Well, that was me with the calculated field within Microsoft Dynamics CRM customizations. It took me no time to figure out how to do math with the calculated field, and then I got bored. But one day, I had an absolutely brilliant moment! I found another way to use those calculated fields and the excitement about the new feature was back.

Prior to the release of calculated and roll-up fields in Microsoft Dynamics CRM, I frequently had to call up one of my team’s developers to get a quote for simple things, such as basic math on a form, or modifying related records based on a change to another record. But with Microsoft Dynamics CRM’s calculated field, I can now modify child records based on a change made to the parent record. So exciting!

Here’s what I came up with:

I have a header entity (for example, a Purchase Order header). It holds the basic information such as the vendor, date and total (roll-up from children records) of all the lines associated with this record. I also have an approval field (two-option set) with permissions set so only an authorized person can approve it.

Plus, I have a line entity (Purchase Order Lines) that holds the product, quantity, price per unit, etc., including a similar approval field (two-option set).

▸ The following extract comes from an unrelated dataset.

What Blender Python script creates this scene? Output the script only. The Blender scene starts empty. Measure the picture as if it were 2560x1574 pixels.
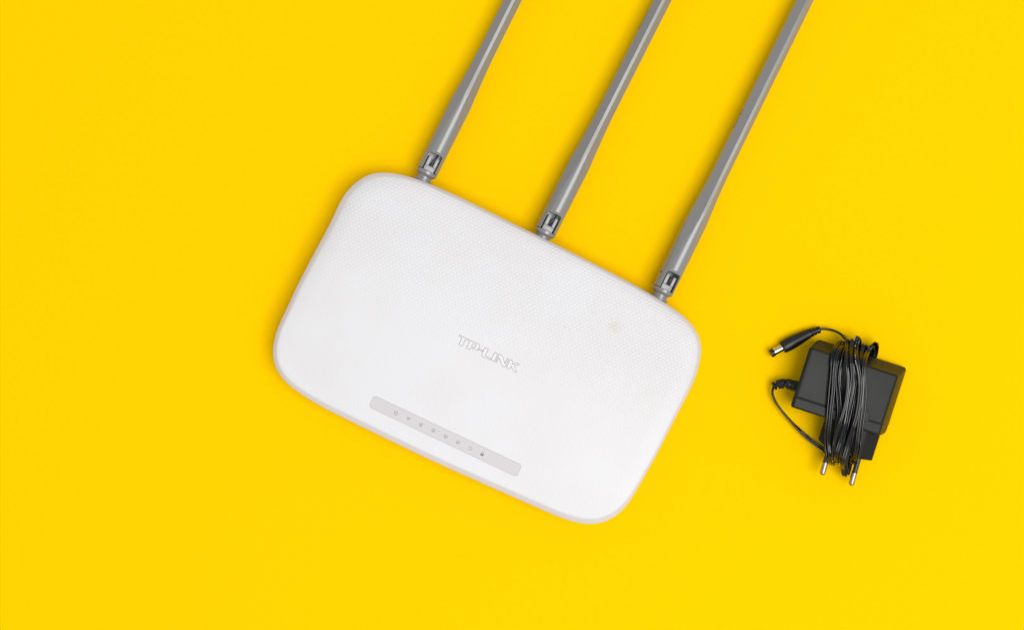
import bpy, bmesh, math, random
from mathutils import Vector, Matrix

random.seed(7)
C = bpy.context.scene.collection
S = 0.00025          # metres of table per photo pixel
H = 0.90             # height of the camera above the table
CX, CY = 1280.0, 787.0

# ------------------------------------------------------------------ camera, world, lamps, exposure
cam_data = bpy.data.cameras.new('camera')
cam = bpy.data.objects.new('camera', cam_data)
C.objects.link(cam)
cam.location = (0, 0, H)
cam.rotation_euler = (0, 0, 0)
cam_data.sensor_fit = 'HORIZONTAL'
cam_data.angle = 2 * math.atan(1280 * S / H)
cam_data.clip_start = 0.01
cam_data.clip_end = 50
bpy.context.scene.camera = cam

world = bpy.data.worlds.new('World')
bpy.context.scene.world = world
world.use_nodes = True
world.node_tree.nodes['Background'].inputs[0].default_value = (0.93, 0.96, 1.0, 1)
world.node_tree.nodes['Background'].inputs[1].default_value = 0.57


def area_lamp(name, loc, target, size, power, color):
    d = bpy.data.lights.new(name, 'AREA')
    d.shape = 'RECTANGLE'
    d.size, d.size_y = size
    d.energy = power
    d.color = color
    o = bpy.data.objects.new(name, d)
    C.objects.link(o)
    o.location = loc
    o.rotation_euler = (Vector(target) - Vector(loc)).to_track_quat('-Z', 'Y').to_euler()
    return o


area_lamp('softbox_lamp', (1.02, -0.66, 3.25), (0.05, 0.0, 0.0), (2.2, 2.2), 93.0, (1.0, 0.985, 0.97))

vs = bpy.context.scene.view_settings
vs.view_transform = 'Standard'
vs.look = 'None'
vs.exposure = 0.0
vs.gamma = 1.0
vs.use_curve_mapping = False


# ------------------------------------------------------------------ helpers
def P(px, py, z=0.0):
    """point of the place that lies at height z under a photo pixel"""
    f = 1.0 - z / H
    return Vector(((px - CX) * S * f, (CY - py) * S * f, z))


def link(name, me, mat=None, parent=None):
    o = bpy.data.objects.new(name, me)
    C.objects.link(o)
    if mat is not None and not me.materials:
        me.materials.append(mat)
    if parent is not None:
        o.parent = parent
    return o


def mesh(name, verts, faces, mat, parent=None, angle=30, fix=True):
    me = bpy.data.meshes.new(name)
    me.from_pydata([tuple(v) for v in verts], [], faces)
    me.update()
    if fix:
        bm = bmesh.new()
        bm.from_mesh(me)
        bmesh.ops.recalc_face_normals(bm, faces=bm.faces)
        bm.to_mesh(me)
        bm.free()
    if angle:
        me.shade_smooth()
        me.set_sharp_from_angle(angle=math.radians(angle))
    return link(name, me, mat, parent)


def loft(rings, cap0=True, cap1=True, closed=True):
    n = len(rings[0])
    verts = [v for r in rings for v in r]
    faces = []
    m = n if closed else n - 1
    for i in range(len(rings) - 1):
        for j in range(m):
            k = (j + 1) % n
            faces.append((i * n + j, i * n + k, (i + 1) * n + k, (i + 1) * n + j))
    if cap0:
        faces.append(tuple(reversed(range(n))))
    if cap1:
        faces.append(tuple(range((len(rings) - 1) * n, len(rings) * n)))
    return verts, faces


def catmull(pts, sub, closed=False):
    """pts: list of tuples of any length"""
    out = []
    n = len(pts)
    segs = n if closed else n - 1
    for i in range(segs):
        if closed:
            p = [pts[(i + k) % n] for k in (-1, 0, 1, 2)]
        else:
            p = [pts[max(0, min(n - 1, i + k))] for k in (-1, 0, 1, 2)]
        # centripetal parameters on the first components
        def d(a, b):
            return max(1e-6, math.sqrt(sum((x - y) ** 2 for x, y in zip(a[:3], b[:3])))) ** 0.5
        t0 = 0.0
        t1 = t0 + d(p[0], p[1])
        t2 = t1 + d(p[1], p[2])
        t3 = t2 + d(p[2], p[3])
        for s in range(sub):
            t = t1 + (t2 - t1) * s / sub
            res = []
            for c in range(len(p[0])):
                a, b, cc, dd = p[0][c], p[1][c], p[2][c], p[3][c]
                A1 = a * (t1 - t) / (t1 - t0) + b * (t - t0) / (t1 - t0)
                A2 = b * (t2 - t) / (t2 - t1) + cc * (t - t1) / (t2 - t1)
                A3 = cc * (t3 - t) / (t3 - t2) + dd * (t - t2) / (t3 - t2)
                B1 = A1 * (t2 - t) / (t2 - t0) + A2 * (t - t0) / (t2 - t0)
                B2 = A2 * (t3 - t) / (t3 - t1) + A3 * (t - t1) / (t3 - t1)
                res.append(B1 * (t2 - t) / (t2 - t1) + B2 * (t - t1) / (t2 - t1))
            out.append(tuple(res))
    if not closed:
        out.append(tuple(pts[-1]))
    return out


def frame_axes(p, q):
    t = (q - p).normalized()
    x = t.cross(Vector((0, 0, 1))).normalized()
    y = x.cross(t).normalized()
    return x, t, y


def ribbon(name, pts, width, mat, parent, closed=False):
    """flat printed or engraved line, pts are 3-D points on a nearly level surface"""
    n = len(pts)
    verts, faces = [], []
    for i in range(n):
        a = pts[(i - 1) % n] if (closed or i > 0) else pts[i]
        b = pts[(i + 1) % n] if (closed or i < n - 1) else pts[i]
        d0, d1 = pts[i] - a, b - pts[i]
        d0.z = d1.z = 0
        if d0.length < 1e-9:
            d0 = d1.copy()
        if d1.length < 1e-9:
            d1 = d0.copy()
        d0.normalize()
        d1.normalize()
        t = (d0 + d1).normalized()
        nrm = Vector((-t.y, t.x, 0))
        k = 1 / max(0.5, abs(Vector((-d0.y, d0.x, 0)).dot(nrm)))
        verts.append(pts[i] + nrm * width * 0.5 * k)
        verts.append(pts[i] - nrm * width * 0.5 * k)
    m = n if closed else n - 1
    for i in range(m):
        j = (i + 1) % n
        faces.append((2 * i, 2 * i + 1, 2 * j + 1, 2 * j))
    return verts, faces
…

The action I want to complete: When I approve the header record, I want to automatically approve the lines. I also want to implement a business rule that locks the fields and prevents modifications.

Here’s how I accomplished it:

  1. I created the approval field on the line entity as both a two-option set field and a calculated field. This way, I could put in a condition stating when the Purchase Order’s approval field is “Yes”, it updates the Purchase Line field to “Yes”.
  2. I also added the negative condition. If the Purchase Order’s approval field is “No”, it updates the Purchase Line field to “No”.
  3. After creating this field, I then added a Business Rule to the Purchase Order Line entity that contained the scope of “Entity”. This business rule locked most of the fields on the record when the approved field is “Yes”, and unlocked the fields when the approved field is “No”.

I was excited to see the process carry itself out after I published these customizations.

When I approved my Purchase Order, it updated and locked all the fields on the Purchase Order Line. When I unapproved my Purchase Order, it unlocked all the fields identified on the Purchase Order Line and allowed further modifications.

And the two best parts? Unlike a workflow, it’s synchronous. This means I don’t have to wait up to 15 minutes for the changes to take effect in the system. Plus, I didn’t have to get a developer to quote anything for my design on record approvals. A win-win for me and my project manager!